У Соединенных Штатов и Канады граница длиной в целый континент не охраняется уже почти век, несмотря на вакуум силы в Канаде. Чтобы быть последовательным, реалист должен был бы ратовать за захват Канады Америкой, поскольку такая возможность представилась с концом «холодной» войны — конечно, если этот реалист — американец. Думать, что европейский порядок, возникший из «холодной» войны, вернется к конкуренции великих держав девятнадцатого века — значит не понимать насквозь буржуазного характера жизни сегодняшней Европы. Анархическая система государств либеральной Европы не порождает недоверия и напряженности, потому что почти все европейские государства слишком хорошо друг друга понимают. Они знают, что их соседи слишком хорошо к себе относятся и слишком консюмеристски настроены, чтобы идти на смертельный риск; там полно предпринимателей и менеджеров, но нет князей или демагогов, амбиции которых только и могут развязать войну.

* * *

И все же именно эта буржуазная Европа сотрясалась войной на памяти еще живущих. Империализм и война не исчезли с приходом буржуазного общества; и самые разрушительные войны в истории произошли уже после буржуазной революции. Как же мы это объясним? Гипотеза Шумпетера состояла в том, что империализм — некоторый вид атавизма, пережиток раннего этапа социальной эволюции человека: «…это стихия, вырастающая из условий жизни — не настоящего, но прошлого, или, говоря в терминах экономического толкования истории, из прошлых, а не современных производственных отношений».

В то время как Европа прошла через несколько буржуазных революций, ее правящие классы до конца Первой мировой войны и после продолжали рекрутироваться из рядов аристократии, для которой концепции национального величия и славы не были заменены коммерцией. Воинственный этос аристократических сообществ мог передаться сменившим их демократическим, и иногда он всплывает наверх в минуты кризиса или энтузиазма.

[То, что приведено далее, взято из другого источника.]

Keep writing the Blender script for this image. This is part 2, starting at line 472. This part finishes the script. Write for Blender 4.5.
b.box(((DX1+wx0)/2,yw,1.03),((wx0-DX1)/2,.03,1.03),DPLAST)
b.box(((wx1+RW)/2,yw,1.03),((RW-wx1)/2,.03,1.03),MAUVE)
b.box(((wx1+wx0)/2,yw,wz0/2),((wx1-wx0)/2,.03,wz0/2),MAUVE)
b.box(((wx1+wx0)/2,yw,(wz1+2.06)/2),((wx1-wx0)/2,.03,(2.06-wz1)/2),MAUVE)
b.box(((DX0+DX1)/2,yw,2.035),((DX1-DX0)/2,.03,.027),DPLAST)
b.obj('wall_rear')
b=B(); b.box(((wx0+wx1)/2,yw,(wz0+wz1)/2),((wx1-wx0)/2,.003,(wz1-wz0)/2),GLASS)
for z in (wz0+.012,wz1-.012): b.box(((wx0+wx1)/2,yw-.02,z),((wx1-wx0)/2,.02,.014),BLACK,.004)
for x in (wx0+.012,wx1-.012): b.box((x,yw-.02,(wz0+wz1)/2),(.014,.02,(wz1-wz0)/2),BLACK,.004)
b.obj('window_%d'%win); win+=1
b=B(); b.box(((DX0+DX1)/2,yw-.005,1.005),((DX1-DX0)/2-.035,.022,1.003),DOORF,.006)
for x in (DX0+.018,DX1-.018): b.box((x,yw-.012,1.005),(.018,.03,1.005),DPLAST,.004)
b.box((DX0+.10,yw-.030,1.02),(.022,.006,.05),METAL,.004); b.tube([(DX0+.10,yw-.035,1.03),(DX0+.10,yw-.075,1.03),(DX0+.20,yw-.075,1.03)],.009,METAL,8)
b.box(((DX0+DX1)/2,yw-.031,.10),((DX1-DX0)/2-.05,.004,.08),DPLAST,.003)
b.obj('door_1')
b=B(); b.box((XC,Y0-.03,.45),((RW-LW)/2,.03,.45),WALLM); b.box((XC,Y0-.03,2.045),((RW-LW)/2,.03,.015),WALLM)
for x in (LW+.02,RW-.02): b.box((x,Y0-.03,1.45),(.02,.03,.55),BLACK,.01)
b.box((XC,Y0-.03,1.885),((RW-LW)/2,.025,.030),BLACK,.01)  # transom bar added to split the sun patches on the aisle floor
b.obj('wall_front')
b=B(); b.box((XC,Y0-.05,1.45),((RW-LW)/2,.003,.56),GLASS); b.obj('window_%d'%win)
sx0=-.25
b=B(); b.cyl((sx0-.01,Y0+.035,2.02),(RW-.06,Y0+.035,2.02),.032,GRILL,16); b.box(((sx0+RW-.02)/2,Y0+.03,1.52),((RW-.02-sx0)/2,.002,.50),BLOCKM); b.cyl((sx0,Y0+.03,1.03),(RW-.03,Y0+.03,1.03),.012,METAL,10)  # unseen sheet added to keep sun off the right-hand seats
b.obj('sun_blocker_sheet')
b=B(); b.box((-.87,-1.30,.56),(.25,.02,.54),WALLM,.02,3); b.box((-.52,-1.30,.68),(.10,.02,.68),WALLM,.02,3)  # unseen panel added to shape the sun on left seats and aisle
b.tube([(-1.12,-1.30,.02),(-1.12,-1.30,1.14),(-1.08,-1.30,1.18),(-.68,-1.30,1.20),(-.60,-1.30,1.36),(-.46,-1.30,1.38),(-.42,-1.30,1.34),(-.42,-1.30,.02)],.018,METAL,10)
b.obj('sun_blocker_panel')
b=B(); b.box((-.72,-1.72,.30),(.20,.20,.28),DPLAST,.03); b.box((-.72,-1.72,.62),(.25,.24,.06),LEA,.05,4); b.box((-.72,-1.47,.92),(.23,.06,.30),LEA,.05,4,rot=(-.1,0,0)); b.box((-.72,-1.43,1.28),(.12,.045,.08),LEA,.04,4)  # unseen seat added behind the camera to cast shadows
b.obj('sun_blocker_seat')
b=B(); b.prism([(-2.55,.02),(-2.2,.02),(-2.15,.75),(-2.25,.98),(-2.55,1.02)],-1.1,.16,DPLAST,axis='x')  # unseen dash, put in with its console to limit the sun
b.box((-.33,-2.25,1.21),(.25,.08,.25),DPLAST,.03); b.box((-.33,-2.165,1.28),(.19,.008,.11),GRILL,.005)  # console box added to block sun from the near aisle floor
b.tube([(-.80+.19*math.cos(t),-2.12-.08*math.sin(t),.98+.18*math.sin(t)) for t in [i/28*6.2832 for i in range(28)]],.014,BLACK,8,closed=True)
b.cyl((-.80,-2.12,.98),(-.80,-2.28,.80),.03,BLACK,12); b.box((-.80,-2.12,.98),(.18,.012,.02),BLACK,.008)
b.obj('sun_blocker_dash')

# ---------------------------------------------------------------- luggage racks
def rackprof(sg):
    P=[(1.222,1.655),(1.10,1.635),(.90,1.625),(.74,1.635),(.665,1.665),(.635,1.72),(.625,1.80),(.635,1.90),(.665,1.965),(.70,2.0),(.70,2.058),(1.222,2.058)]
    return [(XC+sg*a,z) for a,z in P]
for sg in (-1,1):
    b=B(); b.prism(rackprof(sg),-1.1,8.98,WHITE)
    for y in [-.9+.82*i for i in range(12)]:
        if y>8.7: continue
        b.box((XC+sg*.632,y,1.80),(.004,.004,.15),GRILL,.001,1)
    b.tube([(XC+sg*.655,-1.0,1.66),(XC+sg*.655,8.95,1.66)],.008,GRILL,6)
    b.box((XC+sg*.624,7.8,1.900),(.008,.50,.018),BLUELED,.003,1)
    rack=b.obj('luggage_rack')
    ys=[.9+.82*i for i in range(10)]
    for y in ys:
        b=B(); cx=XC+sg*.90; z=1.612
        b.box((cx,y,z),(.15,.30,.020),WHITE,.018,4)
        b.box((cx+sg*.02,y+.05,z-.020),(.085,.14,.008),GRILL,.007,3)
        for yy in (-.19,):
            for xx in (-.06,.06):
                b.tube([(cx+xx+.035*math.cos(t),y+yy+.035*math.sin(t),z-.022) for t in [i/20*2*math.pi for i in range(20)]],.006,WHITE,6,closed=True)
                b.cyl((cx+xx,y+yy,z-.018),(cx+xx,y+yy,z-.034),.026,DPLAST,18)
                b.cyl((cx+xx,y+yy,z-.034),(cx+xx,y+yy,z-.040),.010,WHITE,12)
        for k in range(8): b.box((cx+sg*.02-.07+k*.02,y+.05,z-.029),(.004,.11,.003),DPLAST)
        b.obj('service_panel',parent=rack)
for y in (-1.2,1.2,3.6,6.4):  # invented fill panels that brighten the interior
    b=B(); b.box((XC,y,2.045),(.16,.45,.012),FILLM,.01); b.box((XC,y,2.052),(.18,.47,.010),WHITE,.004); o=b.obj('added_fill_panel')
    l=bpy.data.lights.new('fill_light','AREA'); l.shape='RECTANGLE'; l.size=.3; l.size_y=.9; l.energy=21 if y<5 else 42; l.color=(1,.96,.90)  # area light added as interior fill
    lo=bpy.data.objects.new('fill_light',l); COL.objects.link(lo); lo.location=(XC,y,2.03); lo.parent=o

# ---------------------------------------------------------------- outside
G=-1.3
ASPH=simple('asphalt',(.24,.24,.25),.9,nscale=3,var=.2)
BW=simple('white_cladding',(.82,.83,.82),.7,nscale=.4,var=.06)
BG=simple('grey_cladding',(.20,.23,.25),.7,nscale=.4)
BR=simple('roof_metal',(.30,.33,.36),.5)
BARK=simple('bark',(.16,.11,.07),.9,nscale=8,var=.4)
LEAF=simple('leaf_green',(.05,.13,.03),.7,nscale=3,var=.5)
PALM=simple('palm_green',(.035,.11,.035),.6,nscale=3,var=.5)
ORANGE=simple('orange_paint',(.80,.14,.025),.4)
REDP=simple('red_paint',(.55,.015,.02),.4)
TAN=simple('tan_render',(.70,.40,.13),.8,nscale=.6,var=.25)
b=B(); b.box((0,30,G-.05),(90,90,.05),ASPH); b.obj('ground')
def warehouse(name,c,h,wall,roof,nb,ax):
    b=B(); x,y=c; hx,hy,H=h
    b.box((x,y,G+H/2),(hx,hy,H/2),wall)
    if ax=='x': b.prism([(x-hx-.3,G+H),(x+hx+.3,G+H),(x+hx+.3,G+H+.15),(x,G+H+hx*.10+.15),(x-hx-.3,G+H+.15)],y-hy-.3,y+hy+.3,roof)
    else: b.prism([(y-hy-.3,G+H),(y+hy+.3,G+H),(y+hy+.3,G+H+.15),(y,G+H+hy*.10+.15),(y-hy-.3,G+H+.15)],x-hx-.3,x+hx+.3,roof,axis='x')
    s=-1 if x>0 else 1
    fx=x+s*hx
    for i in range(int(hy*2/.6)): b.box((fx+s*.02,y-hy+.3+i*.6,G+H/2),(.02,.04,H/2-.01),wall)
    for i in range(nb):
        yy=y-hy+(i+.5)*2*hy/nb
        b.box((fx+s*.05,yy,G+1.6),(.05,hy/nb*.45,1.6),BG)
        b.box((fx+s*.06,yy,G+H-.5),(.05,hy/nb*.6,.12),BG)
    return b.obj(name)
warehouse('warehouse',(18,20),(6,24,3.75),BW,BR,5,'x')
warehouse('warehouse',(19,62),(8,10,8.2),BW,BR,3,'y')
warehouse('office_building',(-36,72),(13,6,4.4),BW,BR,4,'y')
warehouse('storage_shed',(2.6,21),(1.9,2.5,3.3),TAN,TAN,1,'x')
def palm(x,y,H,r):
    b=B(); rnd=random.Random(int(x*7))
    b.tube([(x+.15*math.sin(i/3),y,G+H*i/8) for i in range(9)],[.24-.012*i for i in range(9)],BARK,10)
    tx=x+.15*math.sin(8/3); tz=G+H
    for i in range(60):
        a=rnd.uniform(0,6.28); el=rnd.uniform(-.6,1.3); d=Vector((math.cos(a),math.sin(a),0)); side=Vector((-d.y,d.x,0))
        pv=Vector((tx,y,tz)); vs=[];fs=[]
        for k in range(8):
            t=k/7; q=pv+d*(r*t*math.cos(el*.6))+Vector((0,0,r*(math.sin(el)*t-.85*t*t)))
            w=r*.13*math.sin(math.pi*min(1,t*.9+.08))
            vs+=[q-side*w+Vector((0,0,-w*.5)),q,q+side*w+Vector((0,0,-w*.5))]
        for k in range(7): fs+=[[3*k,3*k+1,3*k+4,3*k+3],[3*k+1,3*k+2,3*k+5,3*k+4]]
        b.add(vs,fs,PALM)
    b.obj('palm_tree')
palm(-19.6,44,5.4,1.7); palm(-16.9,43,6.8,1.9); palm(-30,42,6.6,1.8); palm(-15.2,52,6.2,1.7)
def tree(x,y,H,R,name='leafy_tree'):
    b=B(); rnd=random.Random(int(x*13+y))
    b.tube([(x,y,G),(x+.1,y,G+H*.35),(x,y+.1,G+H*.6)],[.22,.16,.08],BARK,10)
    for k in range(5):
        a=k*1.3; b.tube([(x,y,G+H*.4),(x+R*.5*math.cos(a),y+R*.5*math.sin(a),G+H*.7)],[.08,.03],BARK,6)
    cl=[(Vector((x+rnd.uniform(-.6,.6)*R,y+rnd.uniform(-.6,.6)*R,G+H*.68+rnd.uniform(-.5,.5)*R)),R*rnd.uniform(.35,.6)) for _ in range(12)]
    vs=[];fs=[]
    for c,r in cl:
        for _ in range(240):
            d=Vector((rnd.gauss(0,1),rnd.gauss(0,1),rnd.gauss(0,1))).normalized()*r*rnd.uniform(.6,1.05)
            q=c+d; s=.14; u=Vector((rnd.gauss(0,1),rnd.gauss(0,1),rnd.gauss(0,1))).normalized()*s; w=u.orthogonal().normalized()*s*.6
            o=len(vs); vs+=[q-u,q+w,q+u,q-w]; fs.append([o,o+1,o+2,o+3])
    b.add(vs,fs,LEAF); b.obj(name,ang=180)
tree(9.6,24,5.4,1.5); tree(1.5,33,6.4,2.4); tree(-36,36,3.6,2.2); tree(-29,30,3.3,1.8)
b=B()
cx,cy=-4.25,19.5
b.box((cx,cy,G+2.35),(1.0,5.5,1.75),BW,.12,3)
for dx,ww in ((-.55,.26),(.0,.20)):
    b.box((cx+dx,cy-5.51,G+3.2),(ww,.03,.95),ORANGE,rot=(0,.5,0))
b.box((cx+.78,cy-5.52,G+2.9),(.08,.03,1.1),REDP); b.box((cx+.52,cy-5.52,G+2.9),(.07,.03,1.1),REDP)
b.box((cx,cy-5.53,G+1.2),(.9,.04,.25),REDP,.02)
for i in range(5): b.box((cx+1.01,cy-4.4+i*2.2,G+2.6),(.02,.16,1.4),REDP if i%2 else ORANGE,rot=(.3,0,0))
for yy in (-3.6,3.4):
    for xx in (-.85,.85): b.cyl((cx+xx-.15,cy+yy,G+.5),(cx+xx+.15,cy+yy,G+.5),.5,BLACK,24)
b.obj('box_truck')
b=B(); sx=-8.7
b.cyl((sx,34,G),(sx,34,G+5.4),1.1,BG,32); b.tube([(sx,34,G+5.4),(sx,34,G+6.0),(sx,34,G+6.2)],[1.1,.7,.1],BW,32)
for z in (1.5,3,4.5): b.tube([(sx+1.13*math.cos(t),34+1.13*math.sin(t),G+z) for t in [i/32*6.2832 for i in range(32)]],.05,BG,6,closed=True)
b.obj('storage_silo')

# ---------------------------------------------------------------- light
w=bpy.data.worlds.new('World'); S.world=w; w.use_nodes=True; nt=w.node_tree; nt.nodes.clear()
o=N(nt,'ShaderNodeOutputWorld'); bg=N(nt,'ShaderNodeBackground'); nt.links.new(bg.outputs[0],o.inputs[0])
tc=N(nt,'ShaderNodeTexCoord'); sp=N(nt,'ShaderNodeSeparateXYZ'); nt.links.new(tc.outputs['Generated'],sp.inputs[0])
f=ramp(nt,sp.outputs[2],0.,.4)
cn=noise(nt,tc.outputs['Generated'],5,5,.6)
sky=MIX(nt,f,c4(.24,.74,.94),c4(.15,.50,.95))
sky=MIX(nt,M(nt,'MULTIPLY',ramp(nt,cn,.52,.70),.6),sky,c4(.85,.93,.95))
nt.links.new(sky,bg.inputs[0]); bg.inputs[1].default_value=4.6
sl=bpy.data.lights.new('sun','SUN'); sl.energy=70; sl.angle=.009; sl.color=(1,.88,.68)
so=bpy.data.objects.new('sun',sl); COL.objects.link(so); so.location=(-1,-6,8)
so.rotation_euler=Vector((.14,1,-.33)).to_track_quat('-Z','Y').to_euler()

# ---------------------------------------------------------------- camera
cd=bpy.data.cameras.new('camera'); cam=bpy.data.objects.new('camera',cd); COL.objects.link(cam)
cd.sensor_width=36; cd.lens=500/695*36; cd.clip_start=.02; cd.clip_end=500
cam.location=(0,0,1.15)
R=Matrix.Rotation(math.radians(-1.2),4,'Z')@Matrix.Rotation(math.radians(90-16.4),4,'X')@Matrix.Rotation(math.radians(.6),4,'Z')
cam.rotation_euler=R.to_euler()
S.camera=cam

К объяснению Шумпетера, что империализм и война — атавистические пережитки аристократических обществ, мы должны добавить еще одно, выведенное непосредственно из истории тимоса. Между прежними формами признания, представленными династическими и религиозными амбициями, и полностью современным разрешением, которое он находит в универсальном и однородном государстве, тимос может принять форму национализма. Национализм явно имел немалое отношение к войнам двадцатого века, и его возрождение в Восточной Европе и Советском Союзе — вот что угрожает миру в посткоммунистической Европе. И вот этим вопросом мы сейчас и займемся.

Национальные интересы

Национализм — специфически современное явление, поскольку он заменяет отношения господства и рабства взаимным и равным признанием. Но он не является полностью рациональным, поскольку это признание распространяется только на членов определенной национальной или этнической группы. Он все же более демократичная и эгалитарная форма легитимности, чем, скажем, наследственная монархия, в которой целые народы могут рассматриваться как элемент родового наследства. Поэтому неудивительно, что националистические движения тесно связаны с демократическими еще со времен Французской революции. Но достоинство, к признанию которого стремится националист, есть не универсальное человеческое достоинство, но лишь достоинство его группы. Требования признания такого рода потенциально ведут к конфликту с другими группами, ищущими признания своего достоинства, и поэтому национализм вполне способен заменить религиозные и династические амбиции в качестве основы империализма, как это в точности было в Германии.

Международная система в последние два столетия представляла собой смешение либеральных и нелиберальных обществ. В последних иррациональные формы тимоса, подобные национализму, часто действовали свободно, и все государства были в той или иной степени заражены национализмом. Европейские нации тесно переплетены друг с другом, особенно в Восточной и Юго-Восточной Европе, и разделение их на сепаратные национальные государства послужило крупным источником конфликта — такого, который во многих областях продолжается. Либеральные государства вступали в войну для защиты себя от нападения нелиберальных, а также сами завоевывали неевропейские государства и правили ими.